Конечно, сокращать расстояние между первым встречным и собой, наверное, не следует; в любом случае соблюдение дистанции необходимо, и все-таки насколько же человечней отсутствие позы, “неумение себя вести”. Пересказывая разговор с Н.Я.Мандельштам, Лидия Гинзбург в своих записках вспоминает: “Блок смотрел в зеркало, Маяковский смотрел, Ахматова...
Мандельштам до невероятного обходился без зеркала. И сознательно. Так он понимал современного поэта; о чем и говорил в стихах и прозе... А все же... Не было у него таких соблазнов?.. Таких аспектов саморассмотрения? Аспекта трагического поэта, гонимого...
— Нет, знаете, стоило прийти приятелям и принести ему вина и немного еды, он забывал сразу, что он трагический поэт...
— Поздний Мандельштам был убежден, что современный поэт — это не тот, кто высится над людьми, или отличается, или отделяется. И из всех типовых судеб его самая типовая”.
Один наш общий друг, талантливый человек, признавался мне с удивлением и растерянностью: “Когда я бываю в Нью-Йорке, я иногда медлю, стою перед телефоном и боюсь ему позвонить”.
Мой любимый миф — щекотливый эпизод в противоречивой и полной превратностей божественной карьере Аполлона, целый год принужденного Зевсом провести в услужении у царя Адмета — пастухом. Так вот, анонимность, неузнанность представляются мне более достойными поэтического дара, нежели высокомерие.

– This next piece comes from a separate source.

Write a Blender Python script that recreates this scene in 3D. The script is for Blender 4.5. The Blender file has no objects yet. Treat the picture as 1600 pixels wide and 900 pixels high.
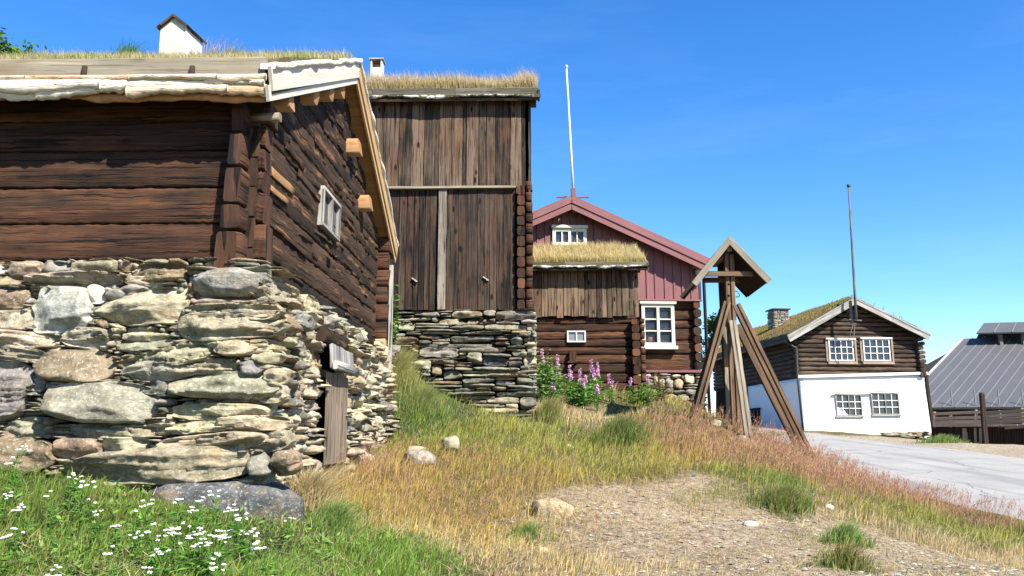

И теперь я, совсем как те наши приятели, что умиляются “простотой” Бродского, вернусь к лондонским дням и скажу, что, когда кончилась конференция, мы встретились вчетвером (Бродский тогда только что женился на Марии) и он повел нас в китайский ресторан и держался по-дружески мило и просто. После обеда Мария поехала на такси домой, а мы, уже втроем, пили кофе, говорили о стихах, о знакомых, обо всем на свете. О формальной задаче, так или иначе всплывающей при написании любого стихотворения. Он сказал, что испытывает последнее время некоторые проблемы со стихом: надо что-то менять, может быть, даже в сторону верлибра. О современной европейской поэзии: она выродилась, выжили только русская и польская, отчасти английская (не американская). В английской поэзии он ориентировался, как у себя дома, она повлияла на его поэтику уже в юности, а в зрелые годы, я думаю, многое изменила в ее характере, приглушая эмоциональное тепло, поощряя интеллектуализм. Из его стихов последних лет исчезли, например, восклицательные знаки, интонационные всплески и перепады, зато произошло бесконечное умножение мыслительных операций. Знание английской поэзии, которое нам и не снилось, Одена и Спендера, дружба с Шимусом Хини и Марком Стрэндом компенсировали ему некоторые пробелы в русской поэзии: он никогда не помнил ничего из Фета, ему был не очень нужен Кузмин, он пропустил многое в современной молодой поэзии — и некоторые его мнения и впечатления по этому поводу носили случайный характер.